I can talk to people, if people start talking to me first. I am bad at starting conversations. Really bad at starting conversations. It's one of the reasons why I harmonize good with people that talk a lot.
Getting spoken over when you already barely talk has to be one of the feelings of all time.
The worst part about having mainly extroverted family members is that I HAVE TO TALK LIKE THIS just so they can hear me because my normal voice is too quiet for them.
Omg real i'm literally the same. Something i get a lot is "You're basically invisible." And i've learned to take that as a compliment.
What an amazing first long form video to come out with - I grew up quiet myself, but then basically got bullied/also FORCED out of it (for better or for worse). Definitely agree that you've got time to grow comfortable into your skin, however it may be. GREAT STUFF!!!
Oh, no. I'm like that one quiet girl. I've always assumed that my presence alone was irritating, that I hadn't considered the possibility of me hurting others because of my inability to socialise
The "being ignored part" is so painfully relatable. I'm not that good with starting conversations, but I try my hardest to get some healthy interaction going.
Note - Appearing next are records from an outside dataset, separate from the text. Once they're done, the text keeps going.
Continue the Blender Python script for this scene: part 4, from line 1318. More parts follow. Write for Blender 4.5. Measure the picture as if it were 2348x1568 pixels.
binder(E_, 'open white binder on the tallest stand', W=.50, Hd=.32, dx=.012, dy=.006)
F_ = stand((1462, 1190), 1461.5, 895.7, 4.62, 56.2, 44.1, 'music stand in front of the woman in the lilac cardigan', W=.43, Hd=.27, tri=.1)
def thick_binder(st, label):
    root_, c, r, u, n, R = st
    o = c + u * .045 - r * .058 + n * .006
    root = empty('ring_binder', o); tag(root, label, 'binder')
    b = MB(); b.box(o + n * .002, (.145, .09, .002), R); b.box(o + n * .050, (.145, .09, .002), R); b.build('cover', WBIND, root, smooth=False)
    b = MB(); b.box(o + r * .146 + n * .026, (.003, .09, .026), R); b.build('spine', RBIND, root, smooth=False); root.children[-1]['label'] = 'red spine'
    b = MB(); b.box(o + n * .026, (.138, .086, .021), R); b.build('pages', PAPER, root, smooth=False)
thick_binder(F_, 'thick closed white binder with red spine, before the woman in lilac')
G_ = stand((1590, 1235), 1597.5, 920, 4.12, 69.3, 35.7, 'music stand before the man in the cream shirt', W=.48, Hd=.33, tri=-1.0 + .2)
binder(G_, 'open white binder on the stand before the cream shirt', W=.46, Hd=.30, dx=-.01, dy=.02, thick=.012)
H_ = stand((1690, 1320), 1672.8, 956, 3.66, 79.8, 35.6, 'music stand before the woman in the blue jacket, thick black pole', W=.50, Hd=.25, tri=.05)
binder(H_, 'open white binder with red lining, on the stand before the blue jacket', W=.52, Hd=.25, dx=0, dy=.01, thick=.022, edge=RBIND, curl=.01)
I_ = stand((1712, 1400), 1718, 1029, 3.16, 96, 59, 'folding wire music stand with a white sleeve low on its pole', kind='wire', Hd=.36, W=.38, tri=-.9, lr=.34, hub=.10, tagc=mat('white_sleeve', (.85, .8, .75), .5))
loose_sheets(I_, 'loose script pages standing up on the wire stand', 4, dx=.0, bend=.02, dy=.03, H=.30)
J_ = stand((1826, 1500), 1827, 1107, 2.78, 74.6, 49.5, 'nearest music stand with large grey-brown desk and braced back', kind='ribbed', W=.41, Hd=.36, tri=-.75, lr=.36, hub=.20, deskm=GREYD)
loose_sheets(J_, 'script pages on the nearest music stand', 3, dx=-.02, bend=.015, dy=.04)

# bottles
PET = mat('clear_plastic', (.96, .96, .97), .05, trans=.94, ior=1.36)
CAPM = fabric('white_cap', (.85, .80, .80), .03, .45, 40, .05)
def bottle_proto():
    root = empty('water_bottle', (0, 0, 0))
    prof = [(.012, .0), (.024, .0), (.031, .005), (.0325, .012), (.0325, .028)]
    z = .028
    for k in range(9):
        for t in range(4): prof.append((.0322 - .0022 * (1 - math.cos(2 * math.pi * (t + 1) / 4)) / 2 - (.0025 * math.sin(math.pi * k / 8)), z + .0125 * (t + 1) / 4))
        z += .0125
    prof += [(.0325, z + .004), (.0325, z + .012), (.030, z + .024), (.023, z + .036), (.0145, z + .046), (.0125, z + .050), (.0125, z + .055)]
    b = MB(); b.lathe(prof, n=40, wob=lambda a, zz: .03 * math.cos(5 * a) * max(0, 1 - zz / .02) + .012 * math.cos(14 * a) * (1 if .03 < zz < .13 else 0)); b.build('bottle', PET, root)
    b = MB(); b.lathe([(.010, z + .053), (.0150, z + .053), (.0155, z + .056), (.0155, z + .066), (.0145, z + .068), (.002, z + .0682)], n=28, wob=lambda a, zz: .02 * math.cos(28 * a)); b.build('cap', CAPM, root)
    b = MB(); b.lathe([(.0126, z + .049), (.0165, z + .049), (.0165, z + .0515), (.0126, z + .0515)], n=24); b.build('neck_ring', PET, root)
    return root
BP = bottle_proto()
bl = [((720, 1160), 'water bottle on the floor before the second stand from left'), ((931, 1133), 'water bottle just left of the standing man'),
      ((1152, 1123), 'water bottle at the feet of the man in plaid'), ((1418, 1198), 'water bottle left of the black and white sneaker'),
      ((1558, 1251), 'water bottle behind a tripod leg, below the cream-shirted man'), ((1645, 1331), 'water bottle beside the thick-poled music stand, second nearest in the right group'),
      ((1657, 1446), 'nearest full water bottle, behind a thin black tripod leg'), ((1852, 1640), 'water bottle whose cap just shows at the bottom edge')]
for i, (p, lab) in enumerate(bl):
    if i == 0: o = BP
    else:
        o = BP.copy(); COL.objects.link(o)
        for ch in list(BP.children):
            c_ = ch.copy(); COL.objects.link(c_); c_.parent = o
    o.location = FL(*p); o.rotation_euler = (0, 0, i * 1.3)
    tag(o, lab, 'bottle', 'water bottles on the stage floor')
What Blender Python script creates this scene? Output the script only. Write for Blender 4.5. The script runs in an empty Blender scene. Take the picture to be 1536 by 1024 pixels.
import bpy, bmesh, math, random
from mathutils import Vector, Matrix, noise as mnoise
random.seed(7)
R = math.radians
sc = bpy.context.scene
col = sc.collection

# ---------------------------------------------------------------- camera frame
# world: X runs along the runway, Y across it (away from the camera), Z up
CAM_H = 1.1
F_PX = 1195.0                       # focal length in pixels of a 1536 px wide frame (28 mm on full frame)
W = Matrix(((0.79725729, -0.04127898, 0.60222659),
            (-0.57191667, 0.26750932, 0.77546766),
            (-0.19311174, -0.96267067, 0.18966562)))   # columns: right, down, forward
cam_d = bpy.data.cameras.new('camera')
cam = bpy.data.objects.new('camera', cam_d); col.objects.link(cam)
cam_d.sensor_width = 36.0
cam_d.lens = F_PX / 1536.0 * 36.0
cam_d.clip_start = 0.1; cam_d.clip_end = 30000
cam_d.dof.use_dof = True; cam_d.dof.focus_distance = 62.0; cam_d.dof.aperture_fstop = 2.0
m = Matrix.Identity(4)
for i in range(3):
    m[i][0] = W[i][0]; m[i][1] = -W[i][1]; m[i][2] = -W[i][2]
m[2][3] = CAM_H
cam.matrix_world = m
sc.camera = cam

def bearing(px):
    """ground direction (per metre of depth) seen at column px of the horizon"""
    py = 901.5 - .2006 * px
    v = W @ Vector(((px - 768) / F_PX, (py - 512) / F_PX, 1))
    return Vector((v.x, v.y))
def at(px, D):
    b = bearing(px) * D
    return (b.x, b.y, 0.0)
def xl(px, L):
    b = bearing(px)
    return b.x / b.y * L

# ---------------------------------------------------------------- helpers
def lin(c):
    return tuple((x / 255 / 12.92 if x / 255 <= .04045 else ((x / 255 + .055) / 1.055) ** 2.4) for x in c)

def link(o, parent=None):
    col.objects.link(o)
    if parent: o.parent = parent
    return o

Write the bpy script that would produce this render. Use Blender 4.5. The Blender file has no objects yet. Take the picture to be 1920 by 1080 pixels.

I even try to figure out the person's interests so they are more likely to react to the conversation starter. But when all I get is some bland "yeah" with no follow-up, or some grunts, or a shrug, or complete silence, it feels like a punch in the guts. Like my efforts of socializing are not even getting acknowledged. And that hurts. I may not be the best at conversation, but I'm at least trying, and while I may take the initiative to start one, there is so much I can do to get it going. It takes two to tango.
Being quiet for me means security. You're safe if no one knows what to talk about you, they will create false rumors but it's up to them, no biggie. I avoid to talk personal stuff to keep my peace. And mainly, the way they talk and what they talk doesn't match with me so it's better to be left out than join their conversation. Observant and cauttion are two of my companies. :face-red-heart-shape:
This is very me… shy ppl things😭I’m trying to be more social tho
This is very relatable to me, being shy and possibly socially awkward. Around people I don't know, I feel lost or left out and I'm terrible at starting conversations with them. It's difficult, but I'm trying to get better at that, even if it's just a little.
Being OK with being quiet is a cheat skill It's really good
I've always had the problem where, even among friends and family, I can't really think of something to talk about. I'm painfully aware of the awkward silence, but I just can't do much about it.
I'm loud with my friends but also really quiet. Most of my friends are my friends because they talked to me first. It gets really difficult now that I'm older because I get flack for being quiet. One of my relationships is becoming strained because I remained the same, while they changed and became more social...So I definitely relate to the part where your friend became friends with someone you don't like.
i was the same, probaly because of my autisme and ADHD and sometimes feel like being someone whos quiet made me miss a lot of life lessons
I wish there were instructions to social interractions. You just have to talk to people. How?! Looking back I was always the third weel in the group. I almost feared to be alone with one of them cuz then ill have to continue the conversation. Why we have social needs anyway 😭
Cute artstyle.
10:31 There is a very big difference between “quiet” and “antisocial”
As a quiet person and an ambivert, it's actually quite frustrating having to go up to someone to fulfill my sosial needs... I have to go to a different friend circle every 5 minutes or something just to feel right. Anyway,you did well figuring yourself out.Good Work🎉
Interesting point. I'm also a pretty quiet person. People who don’t know me usually think I look bored, angry, or cold — but in reality, I’m actually kind and warm once you get to know me The funny part is: when I have to present something in front of a group (classmates, friends, etc), I feel super anxious — sweaty hands, pulse at 120, hard to breathe… all that. But the moment I actually stand in front of them and see their faces — weirdly enough, I feel a huge relief. Like, I’m still scared, but also calm as hell somehow Also, you mentioned not feeling comfortable presenting in front of strangers. For me, it’s literally the opposite. I remember one moment so clearly. Back in high school, I joined the drama club. My voice is really quiet, so that was already a challenge. But here’s the thing — performing in front of friends and family was 100x harder than acting in front of 150 complete strangers. At 17 I kinda realized… I don’t really care what random people think. But I do care about embarrassing myself or “acting weird” in front of people I know. Isn’t that strange?